Bonitzer (1981: 62) notes that ‘empty sockets, are also a way to concretise the blind spot of the subject’ and thus castration anxiety as well. However, the ghost only has one eye gouged, which seems fitting, since in horror games the player not only fears blind space, but must look into it, explore it (Chien, 2007; Perron, 2005). After searching deliriously for an escape from the twisting, red hallway, the only unique ‘painting’ – a sideways, blinking eye easily mistaken for a vulva – falls to reveal a peephole. Zooming-in, the view switches to a circular frame, and the player sees the bathroom where at one point a bloody fetus writhed in the sink. Yet this time the player sees only an empty, dilapidated room as he or she moves the frame around just like the rotating eyes in the hallway paintings.
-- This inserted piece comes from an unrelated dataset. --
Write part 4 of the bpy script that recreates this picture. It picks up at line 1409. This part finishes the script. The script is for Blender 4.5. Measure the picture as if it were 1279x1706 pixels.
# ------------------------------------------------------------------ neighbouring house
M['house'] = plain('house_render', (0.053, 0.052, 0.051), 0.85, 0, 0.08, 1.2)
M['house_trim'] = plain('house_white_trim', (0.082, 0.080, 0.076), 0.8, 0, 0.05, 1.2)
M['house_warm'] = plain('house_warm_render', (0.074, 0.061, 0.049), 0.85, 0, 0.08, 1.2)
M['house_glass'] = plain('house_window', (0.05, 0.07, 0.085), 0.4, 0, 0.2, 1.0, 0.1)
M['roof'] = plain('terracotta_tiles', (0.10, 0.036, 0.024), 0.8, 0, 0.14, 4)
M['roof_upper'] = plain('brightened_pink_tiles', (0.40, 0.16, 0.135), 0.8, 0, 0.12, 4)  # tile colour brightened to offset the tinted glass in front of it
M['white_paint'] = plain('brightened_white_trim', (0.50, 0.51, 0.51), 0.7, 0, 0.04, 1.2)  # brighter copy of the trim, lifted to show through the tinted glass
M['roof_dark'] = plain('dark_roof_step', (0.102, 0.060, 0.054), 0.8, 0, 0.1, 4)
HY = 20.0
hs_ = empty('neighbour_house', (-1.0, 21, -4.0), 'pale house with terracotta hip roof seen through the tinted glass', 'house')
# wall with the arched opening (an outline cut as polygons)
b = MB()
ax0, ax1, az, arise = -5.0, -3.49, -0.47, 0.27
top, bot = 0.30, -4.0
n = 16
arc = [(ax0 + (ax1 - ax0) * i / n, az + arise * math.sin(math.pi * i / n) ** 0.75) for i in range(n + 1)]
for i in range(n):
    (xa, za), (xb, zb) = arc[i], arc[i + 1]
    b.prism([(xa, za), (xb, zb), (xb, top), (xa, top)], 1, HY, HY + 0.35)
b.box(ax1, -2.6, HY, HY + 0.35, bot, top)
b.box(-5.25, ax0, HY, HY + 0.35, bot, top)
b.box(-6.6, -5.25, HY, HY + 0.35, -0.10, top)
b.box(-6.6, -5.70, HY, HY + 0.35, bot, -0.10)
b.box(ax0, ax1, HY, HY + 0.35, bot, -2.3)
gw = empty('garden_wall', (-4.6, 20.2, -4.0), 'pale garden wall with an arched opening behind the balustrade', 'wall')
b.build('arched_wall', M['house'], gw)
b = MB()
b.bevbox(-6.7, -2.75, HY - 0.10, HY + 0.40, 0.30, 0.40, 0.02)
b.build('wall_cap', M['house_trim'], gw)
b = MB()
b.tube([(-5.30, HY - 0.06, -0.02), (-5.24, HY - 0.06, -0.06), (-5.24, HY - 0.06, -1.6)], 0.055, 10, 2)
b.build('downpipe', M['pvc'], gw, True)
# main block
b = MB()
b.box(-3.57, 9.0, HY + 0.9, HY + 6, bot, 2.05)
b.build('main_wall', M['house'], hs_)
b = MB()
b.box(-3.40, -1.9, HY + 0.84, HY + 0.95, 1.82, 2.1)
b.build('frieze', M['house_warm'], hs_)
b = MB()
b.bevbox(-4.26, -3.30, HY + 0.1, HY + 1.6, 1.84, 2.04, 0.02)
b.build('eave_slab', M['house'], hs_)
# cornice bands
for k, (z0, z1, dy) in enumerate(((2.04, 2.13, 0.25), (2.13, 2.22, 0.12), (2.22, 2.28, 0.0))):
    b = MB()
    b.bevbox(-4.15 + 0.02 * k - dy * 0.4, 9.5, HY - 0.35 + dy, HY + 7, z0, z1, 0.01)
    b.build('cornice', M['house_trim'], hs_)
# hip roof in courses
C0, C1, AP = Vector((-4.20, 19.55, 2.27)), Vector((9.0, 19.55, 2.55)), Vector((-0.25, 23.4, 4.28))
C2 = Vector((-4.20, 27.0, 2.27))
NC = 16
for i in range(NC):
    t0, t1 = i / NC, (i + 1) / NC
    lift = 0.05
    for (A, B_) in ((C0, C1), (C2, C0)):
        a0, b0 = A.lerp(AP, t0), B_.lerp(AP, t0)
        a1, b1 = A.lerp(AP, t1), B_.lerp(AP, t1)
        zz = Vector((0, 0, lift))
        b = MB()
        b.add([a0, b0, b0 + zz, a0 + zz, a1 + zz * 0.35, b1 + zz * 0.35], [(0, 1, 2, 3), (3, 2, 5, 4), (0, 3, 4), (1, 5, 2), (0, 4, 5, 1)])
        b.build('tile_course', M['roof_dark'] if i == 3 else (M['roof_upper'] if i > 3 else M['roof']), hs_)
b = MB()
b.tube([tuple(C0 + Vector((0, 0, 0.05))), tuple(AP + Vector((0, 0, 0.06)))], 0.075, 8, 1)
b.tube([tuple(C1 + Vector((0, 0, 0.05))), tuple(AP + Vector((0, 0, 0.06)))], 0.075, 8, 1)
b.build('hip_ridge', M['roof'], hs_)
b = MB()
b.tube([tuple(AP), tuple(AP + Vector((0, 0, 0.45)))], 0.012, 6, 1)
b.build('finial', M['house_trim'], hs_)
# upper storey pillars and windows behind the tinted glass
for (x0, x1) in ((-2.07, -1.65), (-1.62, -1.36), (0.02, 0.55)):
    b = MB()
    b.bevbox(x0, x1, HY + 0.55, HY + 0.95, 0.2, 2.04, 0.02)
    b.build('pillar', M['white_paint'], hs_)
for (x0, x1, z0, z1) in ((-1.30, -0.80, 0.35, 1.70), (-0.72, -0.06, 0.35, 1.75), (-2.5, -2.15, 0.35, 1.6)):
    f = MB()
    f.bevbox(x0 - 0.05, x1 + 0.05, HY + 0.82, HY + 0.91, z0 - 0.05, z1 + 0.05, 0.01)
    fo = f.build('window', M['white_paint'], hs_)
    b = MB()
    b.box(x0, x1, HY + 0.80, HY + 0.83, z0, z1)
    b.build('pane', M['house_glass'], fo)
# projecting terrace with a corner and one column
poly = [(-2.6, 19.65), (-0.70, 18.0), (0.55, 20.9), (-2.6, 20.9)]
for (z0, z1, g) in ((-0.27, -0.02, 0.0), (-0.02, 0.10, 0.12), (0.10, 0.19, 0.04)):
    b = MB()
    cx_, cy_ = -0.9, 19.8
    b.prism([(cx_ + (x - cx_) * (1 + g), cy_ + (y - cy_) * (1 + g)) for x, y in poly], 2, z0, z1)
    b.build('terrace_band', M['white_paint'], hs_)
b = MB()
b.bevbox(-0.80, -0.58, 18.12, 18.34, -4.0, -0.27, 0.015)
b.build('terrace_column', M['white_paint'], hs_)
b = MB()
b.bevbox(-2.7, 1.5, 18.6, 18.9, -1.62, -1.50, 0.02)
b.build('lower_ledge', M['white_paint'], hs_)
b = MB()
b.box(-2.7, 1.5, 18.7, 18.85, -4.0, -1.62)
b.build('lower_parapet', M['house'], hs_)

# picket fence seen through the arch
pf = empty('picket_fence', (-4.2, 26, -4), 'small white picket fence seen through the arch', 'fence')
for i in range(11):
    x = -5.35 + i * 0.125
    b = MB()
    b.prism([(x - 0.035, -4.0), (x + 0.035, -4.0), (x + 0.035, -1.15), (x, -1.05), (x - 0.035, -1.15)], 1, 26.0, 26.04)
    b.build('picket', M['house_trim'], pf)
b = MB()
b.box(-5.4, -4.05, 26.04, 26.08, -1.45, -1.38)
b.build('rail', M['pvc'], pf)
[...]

The uncanny seeps as the player is forced to gaze into this visual ‘vacuum’, the vacant room/womb where, ostensibly, the mother was shot. A haunting occurs with sounds of tearing and screaming and the radio voice narrating a political unconscious mixed with a ‘fear of the archaic mother’ and ‘her generative power’ (Kristeva, 1982: 77): ‘I’m talking to all the fine, upstanding folks got their welfare cut, got their jobs pulled out from under ‘em. Yeah, you! You know what to do! Now’s the time! Do it!’ (P.T., 2014). While there is nothing horrifying to see as the player gazes into the empty room, fear emerges because the unseen ghost could be right beside. This fear is augmented by the horror vacui of P.T. and its excessive visuality, wherein this moment of ungratified voyeurism the player is being observed observing, by the roving eyes in the hallway behind, by the ghost’s accusatory eye. Horror vacui reminds us that vision is not ornamental but foundational to one’s experience of the horror game, the glaring return of the repressed ‘I see’ of video games.